The data below needs to be returned exactly, line for line.
☆ ☆ ☆ ☆ ☆
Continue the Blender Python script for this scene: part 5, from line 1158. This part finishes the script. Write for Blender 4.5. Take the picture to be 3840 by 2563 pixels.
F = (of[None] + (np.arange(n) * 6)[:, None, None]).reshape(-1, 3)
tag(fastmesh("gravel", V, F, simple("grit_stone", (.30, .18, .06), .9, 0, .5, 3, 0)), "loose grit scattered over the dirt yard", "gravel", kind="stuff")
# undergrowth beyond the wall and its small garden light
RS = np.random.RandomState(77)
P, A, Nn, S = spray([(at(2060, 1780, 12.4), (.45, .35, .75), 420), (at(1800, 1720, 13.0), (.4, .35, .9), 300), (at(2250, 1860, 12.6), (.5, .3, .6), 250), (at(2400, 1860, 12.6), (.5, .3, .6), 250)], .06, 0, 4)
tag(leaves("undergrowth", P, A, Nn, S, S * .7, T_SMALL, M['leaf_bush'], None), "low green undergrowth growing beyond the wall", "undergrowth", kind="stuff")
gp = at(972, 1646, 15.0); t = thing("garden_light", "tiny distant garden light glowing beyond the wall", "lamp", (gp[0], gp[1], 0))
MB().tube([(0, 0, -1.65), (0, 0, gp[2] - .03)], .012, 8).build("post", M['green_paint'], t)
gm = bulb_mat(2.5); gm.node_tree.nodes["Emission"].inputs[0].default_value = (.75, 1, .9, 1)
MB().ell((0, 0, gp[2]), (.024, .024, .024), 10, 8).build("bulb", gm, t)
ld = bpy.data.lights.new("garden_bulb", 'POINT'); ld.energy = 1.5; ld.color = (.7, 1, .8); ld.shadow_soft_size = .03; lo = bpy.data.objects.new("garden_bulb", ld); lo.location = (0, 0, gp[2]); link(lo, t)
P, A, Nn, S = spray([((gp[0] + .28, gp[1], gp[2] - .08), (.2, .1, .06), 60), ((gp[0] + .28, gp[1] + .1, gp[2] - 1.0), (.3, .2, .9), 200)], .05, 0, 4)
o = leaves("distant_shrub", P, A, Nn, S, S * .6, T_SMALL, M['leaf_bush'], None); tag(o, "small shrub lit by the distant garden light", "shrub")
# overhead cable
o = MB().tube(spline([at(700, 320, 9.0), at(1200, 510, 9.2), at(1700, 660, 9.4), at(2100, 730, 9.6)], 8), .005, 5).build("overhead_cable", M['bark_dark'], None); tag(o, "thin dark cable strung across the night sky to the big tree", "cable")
☆ ☆ ☆ ☆ ☆
→ **Exercise response**
Continue the Blender Python script for this scene: part 5, from line 1158. This part finishes the script. Write for Blender 4.5. Take the picture to be 3840 by 2563 pixels.
F = (of[None] + (np.arange(n) * 6)[:, None, None]).reshape(-1, 3)
tag(fastmesh("gravel", V, F, simple("grit_stone", (.30, .18, .06), .9, 0, .5, 3, 0)), "loose grit scattered over the dirt yard", "gravel", kind="stuff")
# undergrowth beyond the wall and its small garden light
RS = np.random.RandomState(77)
P, A, Nn, S = spray([(at(2060, 1780, 12.4), (.45, .35, .75), 420), (at(1800, 1720, 13.0), (.4, .35, .9), 300), (at(2250, 1860, 12.6), (.5, .3, .6), 250), (at(2400, 1860, 12.6), (.5, .3, .6), 250)], .06, 0, 4)
tag(leaves("undergrowth", P, A, Nn, S, S * .7, T_SMALL, M['leaf_bush'], None), "low green undergrowth growing beyond the wall", "undergrowth", kind="stuff")
gp = at(972, 1646, 15.0); t = thing("garden_light", "tiny distant garden light glowing beyond the wall", "lamp", (gp[0], gp[1], 0))
MB().tube([(0, 0, -1.65), (0, 0, gp[2] - .03)], .012, 8).build("post", M['green_paint'], t)
gm = bulb_mat(2.5); gm.node_tree.nodes["Emission"].inputs[0].default_value = (.75, 1, .9, 1)
MB().ell((0, 0, gp[2]), (.024, .024, .024), 10, 8).build("bulb", gm, t)
ld = bpy.data.lights.new("garden_bulb", 'POINT'); ld.energy = 1.5; ld.color = (.7, 1, .8); ld.shadow_soft_size = .03; lo = bpy.data.objects.new("garden_bulb", ld); lo.location = (0, 0, gp[2]); link(lo, t)
P, A, Nn, S = spray([((gp[0] + .28, gp[1], gp[2] - .08), (.2, .1, .06), 60), ((gp[0] + .28, gp[1] + .1, gp[2] - 1.0), (.3, .2, .9), 200)], .05, 0, 4)
o = leaves("distant_shrub", P, A, Nn, S, S * .6, T_SMALL, M['leaf_bush'], None); tag(o, "small shrub lit by the distant garden light", "shrub")
# overhead cable
o = MB().tube(spline([at(700, 320, 9.0), at(1200, 510, 9.2), at(1700, 660, 9.4), at(2100, 730, 9.6)], 8), .005, 5).build("overhead_cable", M['bark_dark'], None); tag(o, "thin dark cable strung across the night sky to the big tree", "cable")